In contrast, the BVI offered a stable and mature legal and financial system, where deals could be structured without imposing excessive costs.  BVI corporate law allowed corporate and financial transactions to be structured with ease.  Similarly, lenders preferred BVI companies as security could be taken over their assets or shares and comfort could be taken that enforcement in the courts was predictable and straightforward.



Shareholder Rights


The BVI has also been used by Russian investors to take advantage of the property rights available under the Business Companies Act 2004 and the common law, in order to overcome specific deficiencies in Russian law.  One area in which this can be seen is with joint ventures and shareholder agreements.


Joint ventures are frequently located in offshore jurisdictions as a means of protecting the joint venture from legal risk.  One way of achieving this is to incorporate a BVI company, which is bankruptcy remote from either joint venture party.  A second way of ensuring this is that, by choosing the BVI, each party can rely on the law and legal institutions of a jurisdiction other than their home jurisdiction and thereby avoid potential bias.


In establishing joint ventures and other forms of co-investment, shareholder agreements are frequently used as a tool to provide for negotiated rights, such as preferred rights to voting, dividends and upon a liquidation, to provide for pre-emption rights, rights of first refusal and dispute resolution mechanisms.  These provisions can often be tracked through into the constitutional documents of a BVI company.



However, such provisions, and shareholder agreements, have historically not been legally recognised in Russia.  As a result, Russian law did not recognise contractual provisions relating to share transfers, restrictions on the sale of shares and corporate governance provisions relating to board appointments and voting.  As a result it was common practice to incorporate a BVI company, as shareholder agreements would be recognised under BVI law and such provisions could be incorporated into the company's constitutional documents.
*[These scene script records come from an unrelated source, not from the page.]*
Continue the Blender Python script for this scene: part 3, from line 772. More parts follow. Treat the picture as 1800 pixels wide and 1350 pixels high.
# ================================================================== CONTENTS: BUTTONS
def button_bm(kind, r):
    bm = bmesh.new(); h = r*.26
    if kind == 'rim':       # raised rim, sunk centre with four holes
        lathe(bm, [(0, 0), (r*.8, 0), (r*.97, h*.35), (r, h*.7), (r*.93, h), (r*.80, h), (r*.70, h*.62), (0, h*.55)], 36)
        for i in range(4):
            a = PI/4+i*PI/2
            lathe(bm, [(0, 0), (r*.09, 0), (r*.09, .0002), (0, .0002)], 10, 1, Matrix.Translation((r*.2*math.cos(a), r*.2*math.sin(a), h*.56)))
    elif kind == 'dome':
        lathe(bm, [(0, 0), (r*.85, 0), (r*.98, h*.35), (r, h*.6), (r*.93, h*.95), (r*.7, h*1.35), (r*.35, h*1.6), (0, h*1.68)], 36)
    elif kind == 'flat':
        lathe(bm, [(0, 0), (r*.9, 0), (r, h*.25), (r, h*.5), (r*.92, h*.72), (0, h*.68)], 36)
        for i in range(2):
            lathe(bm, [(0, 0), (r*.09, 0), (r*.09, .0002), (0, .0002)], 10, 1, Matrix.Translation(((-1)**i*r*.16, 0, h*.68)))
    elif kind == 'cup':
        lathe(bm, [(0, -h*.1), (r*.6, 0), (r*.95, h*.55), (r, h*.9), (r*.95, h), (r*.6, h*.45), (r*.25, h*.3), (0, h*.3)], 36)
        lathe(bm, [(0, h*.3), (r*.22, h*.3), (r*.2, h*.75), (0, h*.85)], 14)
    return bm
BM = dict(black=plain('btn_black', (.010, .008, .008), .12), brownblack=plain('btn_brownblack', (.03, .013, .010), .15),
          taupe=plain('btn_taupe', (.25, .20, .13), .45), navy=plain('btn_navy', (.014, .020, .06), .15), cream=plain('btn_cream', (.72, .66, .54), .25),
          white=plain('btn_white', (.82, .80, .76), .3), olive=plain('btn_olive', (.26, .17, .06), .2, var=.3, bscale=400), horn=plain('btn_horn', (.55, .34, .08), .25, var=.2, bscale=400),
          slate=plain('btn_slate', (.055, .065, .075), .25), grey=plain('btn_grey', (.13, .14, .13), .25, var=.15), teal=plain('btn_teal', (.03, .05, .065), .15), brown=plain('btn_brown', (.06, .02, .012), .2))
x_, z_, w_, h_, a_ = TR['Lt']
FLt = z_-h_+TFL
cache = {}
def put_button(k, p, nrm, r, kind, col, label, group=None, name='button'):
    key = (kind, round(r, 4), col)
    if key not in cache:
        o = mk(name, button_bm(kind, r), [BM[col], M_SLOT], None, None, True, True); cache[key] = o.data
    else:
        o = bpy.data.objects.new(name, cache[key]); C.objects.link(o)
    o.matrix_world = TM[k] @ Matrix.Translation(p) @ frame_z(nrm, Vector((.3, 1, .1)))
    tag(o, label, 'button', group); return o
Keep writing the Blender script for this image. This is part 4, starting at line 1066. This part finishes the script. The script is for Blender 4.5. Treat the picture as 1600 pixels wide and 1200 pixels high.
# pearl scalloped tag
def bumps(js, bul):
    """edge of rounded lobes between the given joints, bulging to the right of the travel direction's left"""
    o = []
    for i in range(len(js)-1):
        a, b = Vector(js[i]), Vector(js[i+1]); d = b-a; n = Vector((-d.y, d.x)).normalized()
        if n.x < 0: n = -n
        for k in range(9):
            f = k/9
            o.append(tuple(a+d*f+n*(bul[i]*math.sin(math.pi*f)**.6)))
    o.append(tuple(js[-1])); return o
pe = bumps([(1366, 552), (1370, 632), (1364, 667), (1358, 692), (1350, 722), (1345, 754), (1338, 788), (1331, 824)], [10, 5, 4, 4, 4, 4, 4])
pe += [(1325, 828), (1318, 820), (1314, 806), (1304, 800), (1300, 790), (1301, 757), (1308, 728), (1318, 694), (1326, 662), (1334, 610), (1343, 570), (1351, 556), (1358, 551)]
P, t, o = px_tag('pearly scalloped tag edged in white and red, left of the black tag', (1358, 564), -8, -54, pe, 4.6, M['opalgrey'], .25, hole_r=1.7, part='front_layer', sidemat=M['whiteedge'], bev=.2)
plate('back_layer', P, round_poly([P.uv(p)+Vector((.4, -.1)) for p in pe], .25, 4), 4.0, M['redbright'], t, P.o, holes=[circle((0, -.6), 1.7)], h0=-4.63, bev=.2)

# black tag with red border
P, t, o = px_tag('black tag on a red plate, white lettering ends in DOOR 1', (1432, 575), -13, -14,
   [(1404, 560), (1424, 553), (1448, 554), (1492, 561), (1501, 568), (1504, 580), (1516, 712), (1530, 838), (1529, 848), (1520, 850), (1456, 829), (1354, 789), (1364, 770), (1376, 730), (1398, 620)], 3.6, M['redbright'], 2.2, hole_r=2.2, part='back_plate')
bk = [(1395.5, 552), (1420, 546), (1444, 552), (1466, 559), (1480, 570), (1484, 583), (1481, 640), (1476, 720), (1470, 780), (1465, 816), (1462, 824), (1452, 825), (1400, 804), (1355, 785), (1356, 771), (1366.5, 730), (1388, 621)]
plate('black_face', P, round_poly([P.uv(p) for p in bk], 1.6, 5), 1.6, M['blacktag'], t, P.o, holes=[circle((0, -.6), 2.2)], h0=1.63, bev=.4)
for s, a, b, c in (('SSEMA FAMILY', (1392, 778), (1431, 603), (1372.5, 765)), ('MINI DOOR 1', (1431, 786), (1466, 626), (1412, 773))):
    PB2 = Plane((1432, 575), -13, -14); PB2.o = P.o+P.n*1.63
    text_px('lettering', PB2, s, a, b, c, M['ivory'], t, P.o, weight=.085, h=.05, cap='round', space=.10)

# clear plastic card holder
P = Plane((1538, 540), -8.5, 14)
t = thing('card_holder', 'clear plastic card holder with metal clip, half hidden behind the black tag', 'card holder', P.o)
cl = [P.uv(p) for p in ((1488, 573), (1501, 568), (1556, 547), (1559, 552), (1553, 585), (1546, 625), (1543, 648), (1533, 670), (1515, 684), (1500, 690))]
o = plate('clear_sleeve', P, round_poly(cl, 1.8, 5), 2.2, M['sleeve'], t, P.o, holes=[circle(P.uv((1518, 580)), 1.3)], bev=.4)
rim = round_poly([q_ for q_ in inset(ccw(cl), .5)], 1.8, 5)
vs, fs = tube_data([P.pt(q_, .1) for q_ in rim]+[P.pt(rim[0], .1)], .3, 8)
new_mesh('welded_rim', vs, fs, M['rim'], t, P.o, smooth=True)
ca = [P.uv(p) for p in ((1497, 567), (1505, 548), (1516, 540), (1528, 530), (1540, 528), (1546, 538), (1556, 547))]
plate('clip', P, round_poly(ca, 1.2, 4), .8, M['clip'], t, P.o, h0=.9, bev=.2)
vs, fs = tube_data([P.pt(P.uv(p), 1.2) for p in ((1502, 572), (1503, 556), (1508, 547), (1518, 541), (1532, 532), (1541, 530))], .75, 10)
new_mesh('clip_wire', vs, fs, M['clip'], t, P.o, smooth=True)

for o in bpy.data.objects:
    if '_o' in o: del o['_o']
In 2009, steps were taken to ameliorate the situation with an amendment to the Law on Joint Stock Companies, which formally recognised shareholder agreements.  However, problems still remained in that the amendment failed to clarify whether foreign law shareholder agreements were valid, and issues remained with the apparent inflexibility of Russian corporate law.



Further amendments were made, including the 2013 amendments, which provided for the recognition of foreign law shareholder agreements.  However, the popular view is that BVI companies still provide the best solutions to matters concerning shareholder rights and joint ventures, with one paper noting that despite the 2013 amendments, the authors "do not see an immediate change to the tendency to structure Russian joint investments offshore."[5]



What this outline review of the relationship between Russia and the BVI indicates is that an understanding of the Russian legal and economic context is key to understanding the reasons for the popularity of BVI companies in Russia.


It is clear from the Russian perspective that BVI companies have been used as a means of managing legal risk.  The BVI has allowed Russian investors to manage risk by providing the tools to enable such investors to protect their assets, to obtain finance in an uncertain economic environment, and to rely upon well defined property rights and legal protections when co-investing with other investors.

[1] See Koroliuk & Rudenko, Russian Multinationals FDI Outflows Geography: the Emerging Dominance of Greater Europe, 67(1) European Researcher (2014).

[2] See Settles, International Investment Activities of Russian Corporations, <>.

[3] See The Economist, Unbundling the Nation State, 8 February 2014.

[4] See Karhunen & Ledayeva, Foreign Investments Between Offshore Financial Cenres and Russia: Institutional Arbitrage or Institutional Escape, Centre for Markets in Transition Paper 1 (2011).

[5] See Cranfield & Kondruseva, Changes to regulation of shareholders agreements in the context of the Russian Civil Code reform - will they make a difference? Lexology (12 December 2013) <>.